User-Perceived Quality Assessment for VoIP Applications

We designed and implemented a system that permits the measurement of network Quality of Service (QoS) parameters. This system allows us to objectively evaluate the requirements of network applications for delivering user-acceptable quality. To do this we compute accurately the network QoS parameters: one-way delay, jitter, packet loss and throughput. The measurement system makes use of a global clock to synchronise the time measurements in different points of the network. To study the behaviour of real network applications specific metrics must be defined in order to assess the user-perceived quality (UPQ) for each application. Since we measure simultaneously network QoS and application UPQ, we are able to correlate them. Determining application requirements has two main uses: (i) to predict the expected UPQ for an application running over a given network (based on the corresponding measured QoS parameters) and understand the causes of application failure; (ii) to design/configure networks that provide the necessary conditions so that an application will run with a desired UPQ level.
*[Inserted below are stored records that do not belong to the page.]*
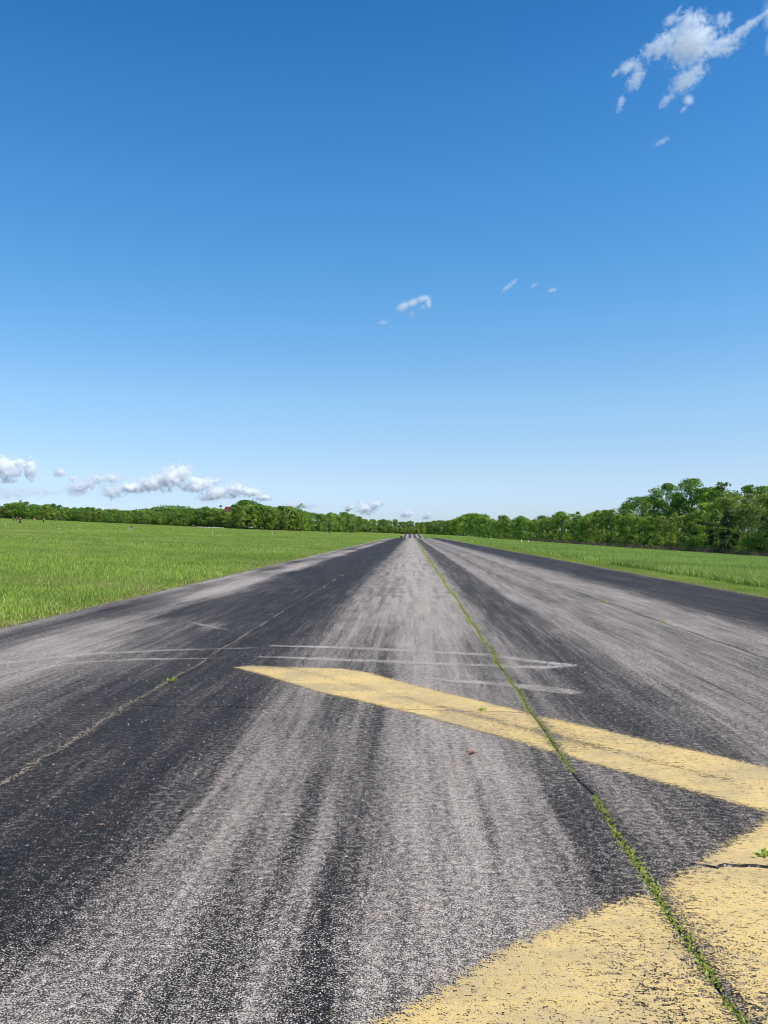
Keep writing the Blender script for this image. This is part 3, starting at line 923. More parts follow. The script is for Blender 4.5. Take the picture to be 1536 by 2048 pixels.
# distant set
proto('oak_far', 'oak_tree', M_OAK, [('dome', 18, 17, 46, 3200, .85, 81, .04), ('dome', 18, 15, 42, 3000, .85, 82, .04), ('dome', 18, 19, 50, 3400, .85, 83, .04)])
proto('mid_far', 'maple_tree', M_MID, [('dome', 16, 14, 40, 2600, .80, 91, .02), ('dome', 16, 12, 36, 2400, .80, 92, .02), ('dome', 15, 15, 42, 2600, .80, 93, .02)])
proto('light_far', 'poplar_tree', M_LIGHT, [('dome', 13, 11, 32, 1900, .75, 94, .0), ('poplar', 14, 10, 32, 1900, .75, 95, .0)])
proto('gold_far', 'golden_tree', M_GOLD, [('dome', 15, 14, 36, 2200, .8, 96, .02)])
proto('airy_far', 'slender_tree', M_MID, [('airy', 19, 11, 18, 700, .7, 97, .4), ('airy', 19, 9, 15, 600, .7, 98, .4)])

LOOK = {'oak_near': 'dark green broad oak', 'mid_near': 'mid green bushy maple', 'light_near': 'light green slim poplar', 'olive_near': 'olive green feathery tree',
        'cedar': 'blackish green cedar', 'airy': 'thin see-through tree', 'shrub': 'low green shrub', 'oak_far': 'dark green broad oak', 'mid_far': 'mid green round tree',
        'light_far': 'light green leafy tree', 'gold_far': 'golden yellow tree', 'airy_far': 'thin see-through tree'}
CAT = {'cedar': 'tree', 'shrub': 'shrub'}
ORD = ['first', 'second', 'third', 'fourth', 'fifth', 'sixth', 'seventh', 'eighth', 'ninth', 'tenth', 'eleventh', 'twelfth', 'thirteenth', 'fourteenth', 'fifteenth', 'sixteenth', 'seventeenth', 'eighteenth', 'nineteenth']
TENS = {20: ('twentieth', 'twenty'), 30: ('thirtieth', 'thirty'), 40: ('fortieth', 'forty'), 50: ('fiftieth', 'fifty'), 60: ('sixtieth', 'sixty'), 70: ('seventieth', 'seventy'), 80: ('eightieth', 'eighty'), 90: ('ninetieth', 'ninety')}
def ordinal(i):
    i += 1
    if i < 20: return ORD[i - 1]
    t, u = i // 10 * 10, i % 10
    return TENS[t][0] if u == 0 else TENS[t][1] + '-' + ORD[u - 1]

SEG = {}
def where(row, px):
    """place words with a count that starts again at each landmark"""
    for hi, nm in ((215, 'over the far left people'), (440, 'left of the red roof'), (625, 'about the tall oaks'), (735, 'right of the tall oaks'), (2000, 'behind the runway end')):
        if px < hi: break
    k = (row, nm); SEG[k] = SEG.get(k, -1) + 1
    return f'{ordinal(SEG[k])} from left {row}, {nm}'

trng = np.random.default_rng(99)
ntree = [0]
def plant(key, X, Y, H, label, group=None, widen=1.0, vi=None):
    vs = PROTO[key]
    nm, mat, tm, cm, H0 = vs[vi if vi is not None else trng.integers(len(vs))]
    z = float(terrain_full(np.array(X), np.array(Y)))
    root = empty(nm, (X, Y, z), trng.uniform(0, 6.28))
    s = H / H0
    root.scale = (s * widen, s * widen, s)
    tag(root, label, CAT.get(key, 'tree'), group)
    link('trunk', tm, None, root)
    link('crown', cm, None, root)
    ntree[0] += 1
    return root

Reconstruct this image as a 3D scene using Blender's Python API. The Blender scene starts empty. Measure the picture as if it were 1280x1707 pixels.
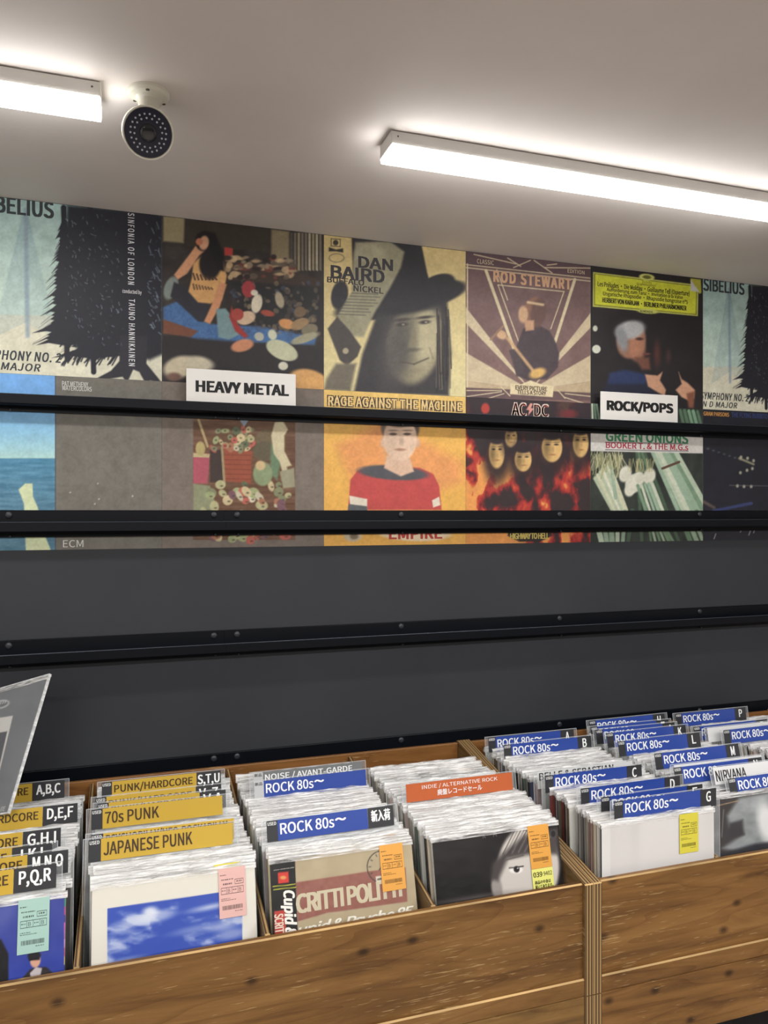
import bpy, math, random, os
import numpy as np
from mathutils import Matrix, Vector

random.seed(7)
rng = np.random.default_rng(11)
scn = bpy.context.scene
COL = scn.collection
PI = math.pi

# ------------------------------------------------------------------ camera
EYE = 1.58                       # eye height above the floor, metres
FPX = 1282.0                     # focal length in pixels of the 1280 px wide frame
TH = math.atan(FPX / 3870.0)     # the camera is turned this far to the right of the wall's normal
cam_d = bpy.data.cameras.new('camera')
cam_d.sensor_fit = 'HORIZONTAL'
cam_d.sensor_width = 36.0
cam_d.lens = 36.0 * FPX / 1280.0
cam_d.clip_start = 0.02
cam = bpy.data.objects.new('camera', cam_d)
cam.location = (0, 0, EYE)
cam.rotation_euler = (PI / 2, 0, -TH)
COL.objects.link(cam)
scn.camera = cam

# ------------------------------------------------------------------ world, exposure, room lamps
EXPOSURE = 0.0
LAMP_EMIT = 27.0                 # the two battens in view
ROOM_LAMP_W = 37.0               # each batten further back in the shop
w = bpy.data.worlds.new('world')
w.use_nodes = True
w.node_tree.nodes['Background'].inputs[0].default_value = (0.5, 0.5, 0.5, 1)
w.node_tree.nodes['Background'].inputs[1].default_value = 0.05
scn.world = w
scn.view_settings.view_transform = 'Standard'
scn.view_settings.look = 'None'
scn.view_settings.gamma = 1.0
scn.view_settings.exposure = EXPOSURE
scn.view_settings.use_curve_mapping = False
try:
    scn.cycles.transparent_max_bounces = 40
    scn.cycles.max_bounces = 8
    scn.cycles.sample_clamp_indirect = 6.0
except Exception:
    pass
CEIL = EYE + 0.841
for yy, xs in ((-0.25, (-0.9, 0.75, 2.4)), (-1.7, (-0.9, 0.75, 2.4))):
    for xx in xs:
        ld = bpy.data.lights.new('room_batten_light', 'AREA')
        ld.shape = 'RECTANGLE'
        ld.size = 1.2
        ld.size_y = 0.09
        ld.energy = ROOM_LAMP_W
        ld.color = (1.0, 0.975, 0.945)
        lo = bpy.data.objects.new('room_batten_light', ld)
        lo.location = (xx, yy, CEIL - 0.05)
        COL.objects.link(lo)


# ------------------------------------------------------------------ measuring helpers
SN, CS = math.sin(TH), math.cos(TH)
def ray(px, py):
    u = (px - 640.0) / FPX
    v = (py - 853.5) / FPX
    return Vector((SN + u * CS, CS - u * SN, -v))
def at(px, py, D):
    """point at distance D (towards the wall) on the sight line of a photo pixel"""
    r = ray(px, py)
    t = D / r.y
    return Vector((r.x * t, D, EYE + r.z * t))
def atz(px, py, z):
    r = ray(px, py)
    t = z / r.z
    return Vector((r.x * t, r.y * t, EYE + z))
def pix(P):
    X, Y, Z = P[..., 0], P[..., 1], P[..., 2] - EYE
    dep = X * SN + Y * CS
    return 640 + FPX * (X * CS - Y * SN) / dep, 853.5 - FPX * Z / dep

def lin(c):
    c = np.asarray(c, float) / 255.0
    return np.where(c <= 0.04045, c / 12.92, ((c + 0.055) / 1.055) ** 2.4)
def lin4(c):
    r = lin(c)
    return (float(r[0]), float(r[1]), float(r[2]), 1.0)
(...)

This document presents the work we carried out in order to determine the relationship between network QoS and UPQ for voice over IP (VoIP) applications. For VoIP we measured the UPQ using the PESQ score (Perceptual Evaluation of Speech Quality). We performed uni-directional tests, which focus on the perceived quality of the speech itself depending on packet loss and jitter. Voice data is transmitted encoded; the codecs we tested are: G.711, G.726, GSM and G.729. We concluded that G.729 is to be the most robust codec in the range of network conditions under study. It provides almost the same acceptable perceived quality throughout the studied loss-jitter space. The codec G.711 performs better than the other codecs as long as network conditions are good (loss rate smaller than 3% and jitter below 20 ms). G.726 gives results that are better at most 7% than those for GSM; however this is achieved at the expense of a transmission rate which is 2.5 times larger.